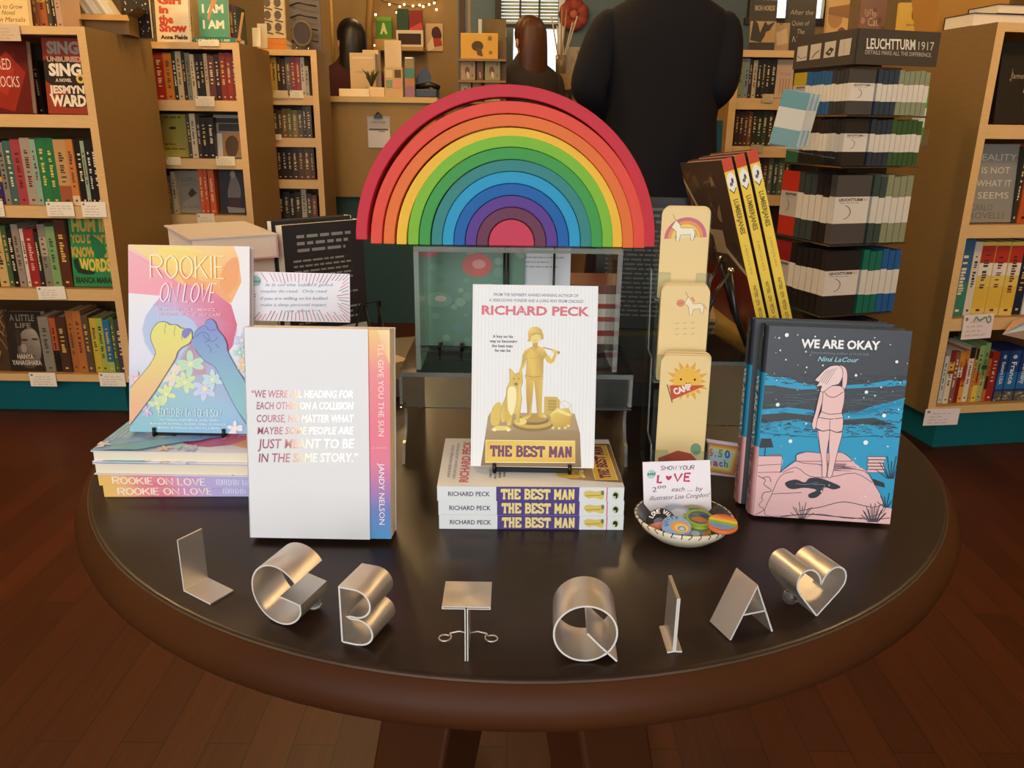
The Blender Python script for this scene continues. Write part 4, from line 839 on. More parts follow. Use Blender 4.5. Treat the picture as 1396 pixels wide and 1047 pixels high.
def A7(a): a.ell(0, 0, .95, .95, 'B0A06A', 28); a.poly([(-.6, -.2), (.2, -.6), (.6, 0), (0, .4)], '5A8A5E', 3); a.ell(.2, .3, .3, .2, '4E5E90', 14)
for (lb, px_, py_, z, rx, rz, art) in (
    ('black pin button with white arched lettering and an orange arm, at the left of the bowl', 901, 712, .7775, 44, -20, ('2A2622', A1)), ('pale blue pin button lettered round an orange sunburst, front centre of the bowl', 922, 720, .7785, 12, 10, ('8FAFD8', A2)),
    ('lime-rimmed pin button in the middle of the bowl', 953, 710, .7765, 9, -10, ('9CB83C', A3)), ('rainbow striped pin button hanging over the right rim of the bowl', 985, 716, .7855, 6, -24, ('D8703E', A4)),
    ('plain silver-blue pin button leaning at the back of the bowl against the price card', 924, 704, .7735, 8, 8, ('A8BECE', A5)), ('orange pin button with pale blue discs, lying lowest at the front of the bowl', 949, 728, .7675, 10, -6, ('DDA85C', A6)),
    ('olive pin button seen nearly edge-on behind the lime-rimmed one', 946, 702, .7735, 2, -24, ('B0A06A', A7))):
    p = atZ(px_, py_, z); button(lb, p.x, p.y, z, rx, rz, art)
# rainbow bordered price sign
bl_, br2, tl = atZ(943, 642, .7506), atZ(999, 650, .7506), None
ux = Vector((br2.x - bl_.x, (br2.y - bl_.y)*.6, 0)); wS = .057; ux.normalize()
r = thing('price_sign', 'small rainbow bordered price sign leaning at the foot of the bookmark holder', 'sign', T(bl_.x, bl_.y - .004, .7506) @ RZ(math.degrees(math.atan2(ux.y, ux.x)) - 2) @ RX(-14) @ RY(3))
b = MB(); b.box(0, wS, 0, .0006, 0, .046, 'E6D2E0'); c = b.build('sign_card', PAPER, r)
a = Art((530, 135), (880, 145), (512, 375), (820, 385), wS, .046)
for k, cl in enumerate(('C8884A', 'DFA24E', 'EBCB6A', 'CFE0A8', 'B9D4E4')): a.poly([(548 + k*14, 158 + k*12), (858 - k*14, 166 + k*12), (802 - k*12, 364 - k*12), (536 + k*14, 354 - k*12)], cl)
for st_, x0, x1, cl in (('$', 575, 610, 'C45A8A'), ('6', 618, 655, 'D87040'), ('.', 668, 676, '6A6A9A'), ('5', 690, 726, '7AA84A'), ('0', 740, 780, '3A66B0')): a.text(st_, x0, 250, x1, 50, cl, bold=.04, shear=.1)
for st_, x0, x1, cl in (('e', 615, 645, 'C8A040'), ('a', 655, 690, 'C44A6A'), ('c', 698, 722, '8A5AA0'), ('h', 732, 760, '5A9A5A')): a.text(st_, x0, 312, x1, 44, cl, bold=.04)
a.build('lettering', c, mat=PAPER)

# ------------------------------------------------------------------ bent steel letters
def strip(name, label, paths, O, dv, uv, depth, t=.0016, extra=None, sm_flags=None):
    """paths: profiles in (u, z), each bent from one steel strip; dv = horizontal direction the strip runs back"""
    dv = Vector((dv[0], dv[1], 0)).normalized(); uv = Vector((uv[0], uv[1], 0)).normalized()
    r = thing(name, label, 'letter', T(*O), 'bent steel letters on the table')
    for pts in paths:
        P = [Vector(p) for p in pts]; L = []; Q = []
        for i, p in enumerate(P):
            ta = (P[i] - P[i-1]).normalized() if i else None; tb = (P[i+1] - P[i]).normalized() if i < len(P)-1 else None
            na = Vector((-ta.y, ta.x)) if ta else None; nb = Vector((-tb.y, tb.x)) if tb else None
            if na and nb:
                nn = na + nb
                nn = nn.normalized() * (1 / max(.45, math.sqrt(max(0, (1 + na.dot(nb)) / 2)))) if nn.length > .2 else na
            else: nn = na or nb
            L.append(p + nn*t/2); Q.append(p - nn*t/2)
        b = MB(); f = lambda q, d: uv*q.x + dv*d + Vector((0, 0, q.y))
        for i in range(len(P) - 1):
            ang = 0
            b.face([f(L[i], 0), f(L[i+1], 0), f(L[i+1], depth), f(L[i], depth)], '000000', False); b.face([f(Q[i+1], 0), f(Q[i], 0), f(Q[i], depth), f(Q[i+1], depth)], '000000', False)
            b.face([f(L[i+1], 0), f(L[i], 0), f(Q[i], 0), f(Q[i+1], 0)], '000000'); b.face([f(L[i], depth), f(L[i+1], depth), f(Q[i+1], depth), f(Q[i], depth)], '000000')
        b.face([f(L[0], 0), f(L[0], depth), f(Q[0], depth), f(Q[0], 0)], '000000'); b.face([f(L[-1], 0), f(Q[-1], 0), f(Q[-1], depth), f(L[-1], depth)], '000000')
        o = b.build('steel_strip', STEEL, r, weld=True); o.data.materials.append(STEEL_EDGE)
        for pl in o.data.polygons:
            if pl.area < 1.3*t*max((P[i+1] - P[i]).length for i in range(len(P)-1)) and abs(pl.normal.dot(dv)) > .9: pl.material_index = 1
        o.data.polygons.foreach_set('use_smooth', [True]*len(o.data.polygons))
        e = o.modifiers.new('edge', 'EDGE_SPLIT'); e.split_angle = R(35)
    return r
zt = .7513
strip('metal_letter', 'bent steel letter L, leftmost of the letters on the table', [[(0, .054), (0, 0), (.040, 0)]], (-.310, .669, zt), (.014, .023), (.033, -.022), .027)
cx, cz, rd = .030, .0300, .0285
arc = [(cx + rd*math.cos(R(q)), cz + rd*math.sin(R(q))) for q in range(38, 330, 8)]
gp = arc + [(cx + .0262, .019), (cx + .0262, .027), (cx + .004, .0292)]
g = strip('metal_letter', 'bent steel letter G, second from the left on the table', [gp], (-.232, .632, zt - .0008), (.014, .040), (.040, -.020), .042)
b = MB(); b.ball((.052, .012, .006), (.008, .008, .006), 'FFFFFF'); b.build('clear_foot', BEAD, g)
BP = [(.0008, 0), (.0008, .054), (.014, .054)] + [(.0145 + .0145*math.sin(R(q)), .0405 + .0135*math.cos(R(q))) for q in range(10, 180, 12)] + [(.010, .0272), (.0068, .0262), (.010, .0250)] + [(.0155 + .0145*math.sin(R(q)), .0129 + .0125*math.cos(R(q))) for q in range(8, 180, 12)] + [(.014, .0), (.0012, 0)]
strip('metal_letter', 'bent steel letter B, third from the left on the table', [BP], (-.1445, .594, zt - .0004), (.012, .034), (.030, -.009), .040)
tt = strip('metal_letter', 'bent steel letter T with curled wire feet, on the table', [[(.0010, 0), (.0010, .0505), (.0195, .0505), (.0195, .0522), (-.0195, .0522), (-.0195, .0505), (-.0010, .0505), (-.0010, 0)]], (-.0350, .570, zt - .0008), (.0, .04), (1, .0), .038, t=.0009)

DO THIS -
Copy out all of the material exactly as written, without its pictures.

ANSWER TO THE EXERCISE -
The Blender Python script for this scene continues. Write part 4, from line 839 on. More parts follow. Use Blender 4.5. Treat the picture as 1396 pixels wide and 1047 pixels high.
def A7(a): a.ell(0, 0, .95, .95, 'B0A06A', 28); a.poly([(-.6, -.2), (.2, -.6), (.6, 0), (0, .4)], '5A8A5E', 3); a.ell(.2, .3, .3, .2, '4E5E90', 14)
for (lb, px_, py_, z, rx, rz, art) in (
    ('black pin button with white arched lettering and an orange arm, at the left of the bowl', 901, 712, .7775, 44, -20, ('2A2622', A1)), ('pale blue pin button lettered round an orange sunburst, front centre of the bowl', 922, 720, .7785, 12, 10, ('8FAFD8', A2)),
    ('lime-rimmed pin button in the middle of the bowl', 953, 710, .7765, 9, -10, ('9CB83C', A3)), ('rainbow striped pin button hanging over the right rim of the bowl', 985, 716, .7855, 6, -24, ('D8703E', A4)),
    ('plain silver-blue pin button leaning at the back of the bowl against the price card', 924, 704, .7735, 8, 8, ('A8BECE', A5)), ('orange pin button with pale blue discs, lying lowest at the front of the bowl', 949, 728, .7675, 10, -6, ('DDA85C', A6)),
    ('olive pin button seen nearly edge-on behind the lime-rimmed one', 946, 702, .7735, 2, -24, ('B0A06A', A7))):
    p = atZ(px_, py_, z); button(lb, p.x, p.y, z, rx, rz, art)
# rainbow bordered price sign
bl_, br2, tl = atZ(943, 642, .7506), atZ(999, 650, .7506), None
ux = Vector((br2.x - bl_.x, (br2.y - bl_.y)*.6, 0)); wS = .057; ux.normalize()
r = thing('price_sign', 'small rainbow bordered price sign leaning at the foot of the bookmark holder', 'sign', T(bl_.x, bl_.y - .004, .7506) @ RZ(math.degrees(math.atan2(ux.y, ux.x)) - 2) @ RX(-14) @ RY(3))
b = MB(); b.box(0, wS, 0, .0006, 0, .046, 'E6D2E0'); c = b.build('sign_card', PAPER, r)
a = Art((530, 135), (880, 145), (512, 375), (820, 385), wS, .046)
for k, cl in enumerate(('C8884A', 'DFA24E', 'EBCB6A', 'CFE0A8', 'B9D4E4')): a.poly([(548 + k*14, 158 + k*12), (858 - k*14, 166 + k*12), (802 - k*12, 364 - k*12), (536 + k*14, 354 - k*12)], cl)
for st_, x0, x1, cl in (('$', 575, 610, 'C45A8A'), ('6', 618, 655, 'D87040'), ('.', 668, 676, '6A6A9A'), ('5', 690, 726, '7AA84A'), ('0', 740, 780, '3A66B0')): a.text(st_, x0, 250, x1, 50, cl, bold=.04, shear=.1)
for st_, x0, x1, cl in (('e', 615, 645, 'C8A040'), ('a', 655, 690, 'C44A6A'), ('c', 698, 722, '8A5AA0'), ('h', 732, 760, '5A9A5A')): a.text(st_, x0, 312, x1, 44, cl, bold=.04)
a.build('lettering', c, mat=PAPER)

# ------------------------------------------------------------------ bent steel letters
def strip(name, label, paths, O, dv, uv, depth, t=.0016, extra=None, sm_flags=None):
    """paths: profiles in (u, z), each bent from one steel strip; dv = horizontal direction the strip runs back"""
    dv = Vector((dv[0], dv[1], 0)).normalized(); uv = Vector((uv[0], uv[1], 0)).normalized()
    r = thing(name, label, 'letter', T(*O), 'bent steel letters on the table')
    for pts in paths:
        P = [Vector(p) for p in pts]; L = []; Q = []
        for i, p in enumerate(P):
            ta = (P[i] - P[i-1]).normalized() if i else None; tb = (P[i+1] - P[i]).normalized() if i < len(P)-1 else None
            na = Vector((-ta.y, ta.x)) if ta else None; nb = Vector((-tb.y, tb.x)) if tb else None
            if na and nb:
                nn = na + nb
                nn = nn.normalized() * (1 / max(.45, math.sqrt(max(0, (1 + na.dot(nb)) / 2)))) if nn.length > .2 else na
            else: nn = na or nb
            L.append(p + nn*t/2); Q.append(p - nn*t/2)
        b = MB(); f = lambda q, d: uv*q.x + dv*d + Vector((0, 0, q.y))
        for i in range(len(P) - 1):
            ang = 0
            b.face([f(L[i], 0), f(L[i+1], 0), f(L[i+1], depth), f(L[i], depth)], '000000', False); b.face([f(Q[i+1], 0), f(Q[i], 0), f(Q[i], depth), f(Q[i+1], depth)], '000000', False)
            b.face([f(L[i+1], 0), f(L[i], 0), f(Q[i], 0), f(Q[i+1], 0)], '000000'); b.face([f(L[i], depth), f(L[i+1], depth), f(Q[i+1], depth), f(Q[i], depth)], '000000')
        b.face([f(L[0], 0), f(L[0], depth), f(Q[0], depth), f(Q[0], 0)], '000000'); b.face([f(L[-1], 0), f(Q[-1], 0), f(Q[-1], depth), f(L[-1], depth)], '000000')
        o = b.build('steel_strip', STEEL, r, weld=True); o.data.materials.append(STEEL_EDGE)
        for pl in o.data.polygons:
            if pl.area < 1.3*t*max((P[i+1] - P[i]).length for i in range(len(P)-1)) and abs(pl.normal.dot(dv)) > .9: pl.material_index = 1
        o.data.polygons.foreach_set('use_smooth', [True]*len(o.data.polygons))
        e = o.modifiers.new('edge', 'EDGE_SPLIT'); e.split_angle = R(35)
    return r
zt = .7513
strip('metal_letter', 'bent steel letter L, leftmost of the letters on the table', [[(0, .054), (0, 0), (.040, 0)]], (-.310, .669, zt), (.014, .023), (.033, -.022), .027)
cx, cz, rd = .030, .0300, .0285
arc = [(cx + rd*math.cos(R(q)), cz + rd*math.sin(R(q))) for q in range(38, 330, 8)]
gp = arc + [(cx + .0262, .019), (cx + .0262, .027), (cx + .004, .0292)]
g = strip('metal_letter', 'bent steel letter G, second from the left on the table', [gp], (-.232, .632, zt - .0008), (.014, .040), (.040, -.020), .042)
b = MB(); b.ball((.052, .012, .006), (.008, .008, .006), 'FFFFFF'); b.build('clear_foot', BEAD, g)
BP = [(.0008, 0), (.0008, .054), (.014, .054)] + [(.0145 + .0145*math.sin(R(q)), .0405 + .0135*math.cos(R(q))) for q in range(10, 180, 12)] + [(.010, .0272), (.0068, .0262), (.010, .0250)] + [(.0155 + .0145*math.sin(R(q)), .0129 + .0125*math.cos(R(q))) for q in range(8, 180, 12)] + [(.014, .0), (.0012, 0)]
strip('metal_letter', 'bent steel letter B, third from the left on the table', [BP], (-.1445, .594, zt - .0004), (.012, .034), (.030, -.009), .040)
tt = strip('metal_letter', 'bent steel letter T with curled wire feet, on the table', [[(.0010, 0), (.0010, .0505), (.0195, .0505), (.0195, .0522), (-.0195, .0522), (-.0195, .0505), (-.0010, .0505), (-.0010, 0)]], (-.0350, .570, zt - .0008), (.0, .04), (1, .0), .038, t=.0009)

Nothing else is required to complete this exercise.